L'abonnement plus cher à Spotify est-il sans effet sur le nombre d'abonnés ?
Certains services de streaming musical comme Spotify, Apple Music ou Amazon Music ont récemment augmenté leurs prix. La théorie économique prédit qu'à part dans quelques cas particuliers, augmenter le prix d'un bien ou d'un service fait diminuer la demande. Dans le cas des services de streaming musical, la demande est le nombre d'abonnés à la version payante.
Cette prédiction se base sur une théorie ancienne et établie, qui est un peu l'équivalent pour la science économique de "un corps massif va exercer une attraction gravitationnelle importante sur des corps plus petits" pour la physique.
Pour autant, comme le rapporte Florient Innocente sur iGénération, le président du syndicat américain des labels musicaux a une analyse différente à proposer :
D'après David Israelite [le président du syndicat], ni Apple ni Amazon n'ont essuyé de vagues de départs de clients — aux États-Unis a priori — après leurs augmentations, au contraire : « Ils ont observé une croissance dans leurs abonnements ».
Son argument est que la hausse des prix des services de streaming musical n'a pas eu d'effet sur le nombre d'abonnés, car le nombre d'abonnés a continué à augmenter après la hausse des prix. L'argument paraît raisonnable. Il est en réalité fallacieux.
Il repose sur une erreur de raisonnement courante : l'oubli du contrefactuel. Pour démontrer que la hausse des prix n'a pas eu d'effet négatif sur le nombre d'abonnés, montrer que le nombre d'abonnés a continué à croître ne suffit pas. Pour montrer que la hausse des prix n'a pas eu d'effet négatif sur le nombre d'abonnés, il faut montrer que le nombre d'abonnés est égal (ou supérieur) suite à la hausse des prix par rapport à ce qu'il aurait été s'il n'y avait pas eu de hausse des prix.
Illustrons avec un exemple. Admettons qu'Apple Music ait gagné 5 millions d'abonnés après avoir augmenté ses prix. Si Apple Music avait gagné 6 millions d'abonnés sans avoir augmenté ses prix, la hausse des prix a en fait coûté 1 million d'abonnés à Apple Music. Et ce même si le nombre d'abonnés a augmenté suite à la hausse des prix.
Comme souvent, cette erreur de raisonnement n'est pas commise dans n'importe quel contexte. Ce syndicat pousse en faveur d'une augmentation des prix des services de streaming musical — le raisonnement des labels est qu'un prix plus élevé permet d'obtenir de meilleures rémunérations.

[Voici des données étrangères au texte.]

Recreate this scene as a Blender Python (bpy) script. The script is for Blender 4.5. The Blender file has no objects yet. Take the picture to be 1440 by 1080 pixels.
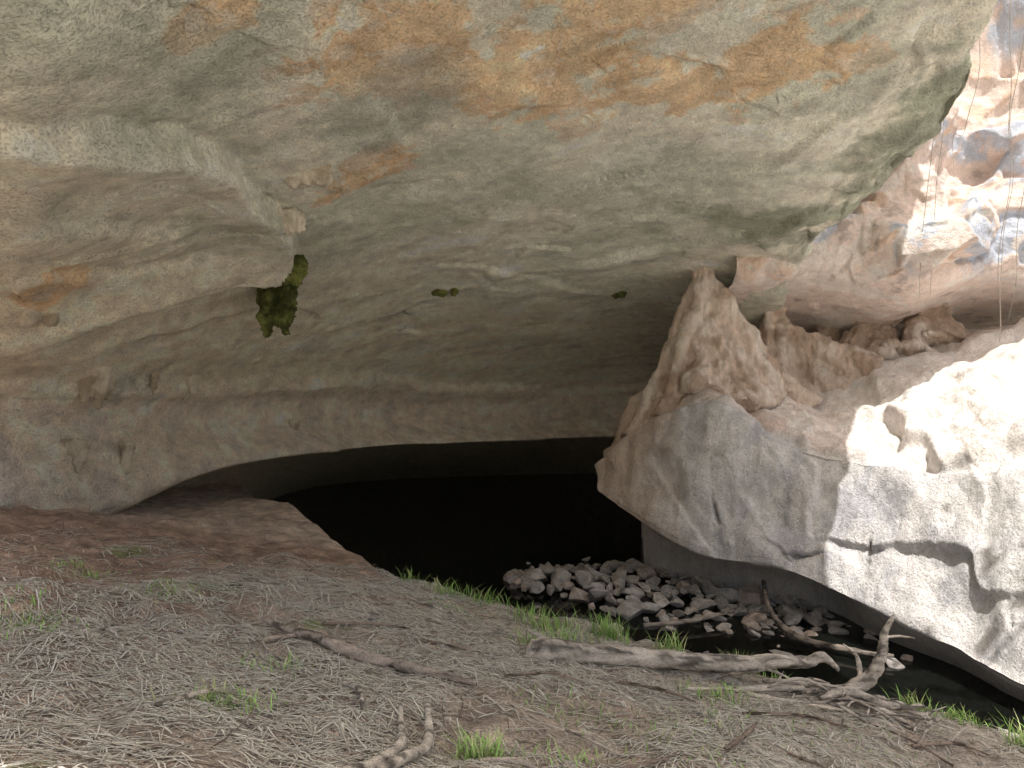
import bpy, math, random
import numpy as np
from mathutils import Vector
from mathutils.bvhtree import BVHTree
random.seed(7); rng=np.random.default_rng(7)
scene=bpy.context.scene
scene.view_settings.view_transform='Standard'; scene.view_settings.look='None'; scene.view_settings.exposure=0
COL=scene.collection

# ---------------------------------------------------------------- noise
def _hash(ix,iy,iz,seed):
    with np.errstate(over='ignore'):
        n=(ix.astype(np.uint32)*np.uint32(374761393)+iy.astype(np.uint32)*np.uint32(668265263)
           +iz.astype(np.uint32)*np.uint32(2246822519)+np.uint32((seed*3266489917+12345)&0xffffffff))
        n=(n^(n>>np.uint32(13)))*np.uint32(1274126177)
        n=(n^(n>>np.uint32(16)))*np.uint32(2654435761)
        n=n^(n>>np.uint32(15))
    return n.astype(np.float64)/4294967295.0
def vnoise(p,seed=0):
    f=np.floor(p); i=f.astype(np.int64); t=p-f; t=t*t*t*(t*(t*6-15)+10)
    r=0
    for dx in (0,1):
        wx=t[:,0] if dx else 1-t[:,0]
        for dy in (0,1):
            wy=t[:,1] if dy else 1-t[:,1]
            for dz in (0,1):
                wz=t[:,2] if dz else 1-t[:,2]
                r=r+wx*wy*wz*_hash(i[:,0]+dx,i[:,1]+dy,i[:,2]+dz,seed)
    return r*2-1
def fbm(p,octv=5,gain=.5,seed=0):
    r=0;a=1.0;q=p.copy();s=0
    for o in range(octv):
        r=r+a*vnoise(q,seed+o);s+=a;a*=gain;q=q*2.03+17.3
    return r/s
def ridged(p,octv=4,seed=0):
    r=0;a=1.0;q=p.copy();s=0
    for o in range(octv):
        r=r+a*(1-np.abs(vnoise(q,seed+o)));s+=a;a*=.5;q=q*2.1+9.1
    return r/s
def facet(p,seed=0):
    f=np.floor(p).astype(np.int64); best=np.full(len(p),1e9); val=np.zeros(len(p)); sec=np.full(len(p),1e9)
    for dx in (-1,0,1):
        for dy in (-1,0,1):
            for dz in (-1,0,1):
                ix,iy,iz=f[:,0]+dx,f[:,1]+dy,f[:,2]+dz
                c=np.stack([ix+_hash(ix,iy,iz,seed),iy+_hash(ix,iy,iz,seed+1),iz+_hash(ix,iy,iz,seed+2)],1)
                d=np.sqrt(((p-c)**2).sum(1))
                rv=np.stack([_hash(ix,iy,iz,seed+3),_hash(ix,iy,iz,seed+4),_hash(ix,iy,iz,seed+5)],1)-.5
                v=((p-c)*rv).sum(1)*1.4+(_hash(ix,iy,iz,seed+6)-.5)
                m=d<best
                sec=np.where(m,best,np.minimum(sec,d)); val=np.where(m,v,val); best=np.where(m,d,best)
    return val, sec-best
def fold(p,n,seed,f0=.35,gain=.62,warp=.12):
    r=np.random.default_rng(seed);h=0;a=1.0;f=f0;w=warp*fbm(p*.9,2,seed=seed)
    for i in range(n):
        d=r.normal(size=3);d/=np.linalg.norm(d)
        t=(p@d)*f+r.random()+w
        h=h+a*(np.abs((t%1)-.5)*4-1);a*=gain;f*=1.45
    return h/2.2
def blurgrid(d,R,C,n):
    D=d.reshape(R,C)
    for _ in range(n):
        E=np.pad(D,1,mode='edge');D=(E[:-2,1:-1]+2*E[1:-1,1:-1]+E[2:,1:-1])/4
        E=np.pad(D,1,mode='edge');D=(E[1:-1,:-2]+2*E[1:-1,1:-1]+E[1:-1,2:])/4
    return D.ravel()
def sstep(a,b,x):
    t=np.clip((x-a)/(b-a),0,1); return t*t*(3-2*t)
def blob(p,c,r):
    c=np.array(c,float); r=np.array(r,float)*np.ones(3)
    return np.exp(-(((p-c)/r)**2).sum(1))
def mixc(a,b,m):
    m=np.clip(m,0,1)[:,None]; return a*(1-m)+np.array(b)[None,:]*m

# ---------------------------------------------------------------- mesh helpers
def make_obj(name,V,F,mat=None,tint=None,smooth=True,link=True):
    me=bpy.data.meshes.new(name)
    V=np.asarray(V,dtype=np.float32)
    F=np.asarray(F) if not isinstance(F,list) else F
    if isinstance(F,np.ndarray) and F.ndim==2:
        k=F.shape[1]
        me.vertices.add(len(V)); me.vertices.foreach_set('co',V.ravel())
        me.loops.add(F.size); me.loops.foreach_set('vertex_index',F.ravel().astype(np.int32))
        me.polygons.add(len(F)); me.polygons.foreach_set('loop_start',np.arange(0,F.size,k,dtype=np.int32))
        me.update(calc_edges=True); me.validate()
    else:
        me.from_pydata(V.tolist(),[],F); me.update()
    if tint is not None:
        a=me.attributes.new('tint','FLOAT_COLOR','POINT')
        c=np.ones((len(V),4),dtype=np.float32); c[:,:3]=np.clip(tint,0,.92); a.data.foreach_set('color',c.ravel())
    if smooth: me.polygons.foreach_set('use_smooth',np.ones(len(me.polygons),dtype=bool))
    if mat: me.materials.append(mat)
    ob=bpy.data.objects.new(name,me)
    if link: COL.objects.link(ob)
    return ob
def meta(ob,label,cat=None,kind=None,group=None):
    ob['label']=label
    if cat: ob['category']=cat
    if kind: ob['kind']=kind
    if group: ob['group']=group
    return ob
def crW(n,segs):
    rows=[]
    for k,m in enumerate(segs):
        last=(k==len(segs)-1)
        for t in np.linspace(0,1,m+(1 if last else 0),endpoint=last):
            w=np.zeros(n); b=[-.5*t+t*t-.5*t**3,1-2.5*t*t+1.5*t**3,.5*t+2*t*t-1.5*t**3,-.5*t*t+.5*t**3]
            for j,bb in zip((k-1,k,k+1,k+2),b): w[min(max(j,0),n-1)]+=bb
            rows.append(w)
    return np.array(rows)
def loft(ctrl,rseg,cseg):
    P=np.array(ctrl,float); Wr=crW(P.shape[0],rseg); Wc=crW(P.shape[1],cseg)
    return np.einsum('ir,rck,jc->ijk',Wr,P,Wc)
def gridF(R,C):
    i=np.arange(R-1)[:,None]*C+np.arange(C-1)[None,:]; i=i.ravel()
    return np.stack([i,i+1,i+C+1,i+C],1)
def gnormals(G):
    a=np.gradient(G,axis=0); b=np.gradient(G,axis=1); n=np.cross(b,a)
    n/=np.linalg.norm(n,axis=2,keepdims=True)+1e-9
    return n
def path(pts,rad,n):
    P=np.array(pts,float); W=crW(len(P),[max(1,n//(len(P)-1))]*(len(P)-1)); return W@P, np.maximum(W@np.array(rad,float),.0005)
def tube(pts,rad,n=24,k=10,wob=0,seed=0,flat=1.0):
    P,r=path(pts,rad,n); m=len(P); T=np.gradient(P,axis=0); T/=np.linalg.norm(T,axis=1,keepdims=True)+1e-9
    up=np.array([0,0,1.]) if abs(T[0][2])<.9 else np.array([1.,0,0])
    N=np.cross(T[0],up);N/=np.linalg.norm(N);V=[]
    for i in range(m):
        N=N-T[i]*np.dot(N,T[i]);N/=np.linalg.norm(N)+1e-9;B=np.cross(T[i],N)
        a=np.arange(k)/k*2*np.pi
        V.append(P[i]+r[i]*(np.cos(a)[:,None]*N+np.sin(a)[:,None]*B*flat))
    V=np.concatenate(V)
    F=[]
    for i in range(m-1):
        for j in range(k):
            F.append([i*k+j,i*k+(j+1)%k,(i+1)*k+(j+1)%k,(i+1)*k+j])
    F.append(list(range(k))[::-1]);F.append(list(range((m-1)*k,m*k)))
    if wob>0:
        C=np.repeat(P,k,axis=0); d=V-C
        V=C+d*(1+wob*.7*fbm(V*np.array([5,9,9])+seed,3,seed=seed)[:,None]+wob*vnoise(V*np.array([7,55,55])+seed,seed+5)[:,None])
    return V,F
def joinVF(parts):
    V=[];F=[];o=0
    for v,f in parts:
        V.append(v);F+= [[i+o for i in q] for q in f];o+=len(v)
    return np.concatenate(V),F
def remeshed(parts,voxel):
    V,F=joinVF(parts)
    ob=make_obj('tmp',V,F)
    md=ob.modifiers.new('r','REMESH');md.mode='VOXEL';md.voxel_size=voxel
    sm=ob.modifiers.new('s','SMOOTH');sm.iterations=3
    dg=bpy.context.evaluated_depsgraph_get(); me=bpy.data.meshes.new_from_object(ob.evaluated_get(dg))
    nV=np.zeros(len(me.vertices)*3);me.vertices.foreach_get('co',nV)
    nN=np.zeros(len(me.vertices)*3);me.vertices.foreach_get('normal',nN)
    F=[list(p.vertices) for p in me.polygons]
    bpy.data.objects.remove(ob);bpy.data.meshes.remove(me)
    return nV.reshape(-1,3),nN.reshape(-1,3),F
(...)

Ce raisonnement est vrai sous réserve que la hausse du chiffre d'affaires causée par la hausse des prix n'est pas surcompensée par une diminution du chiffre d'affaires causée par la hausse plus faible du nombre d'abonnés.
En d'autres termes, Israelite a quelque chose à vendre (convaincre les services de streaming musical d'augmenter leurs prix), et il utilise tous les arguments à sa disposition qui lui permettent de vendre ce qu'il a à vendre. Et tant pis s'ils sont fallacieux.
Un dernier point : je n'affirme pas qu'Israelite a tort. Comme je l'écrivais plus haut, il existe des cas, prédits par la théorie économique, où une hausse des prix ne fait pas diminuer la demande. Par exemple les biens de Giffen, ou les biens dont l'élasticité-prix est nulle (pensez au carburant : si vous avez besoin de votre voiture pour aller travailler, vous ferez le plein quel que soit le prix du litre à la pompe). Mais le raisonnement qu'il utilise ne permet pas de démontrer qu'il a raison. Avoir raison n'est pas suffisant. Il faut avoir raison pour les bonnes raisons.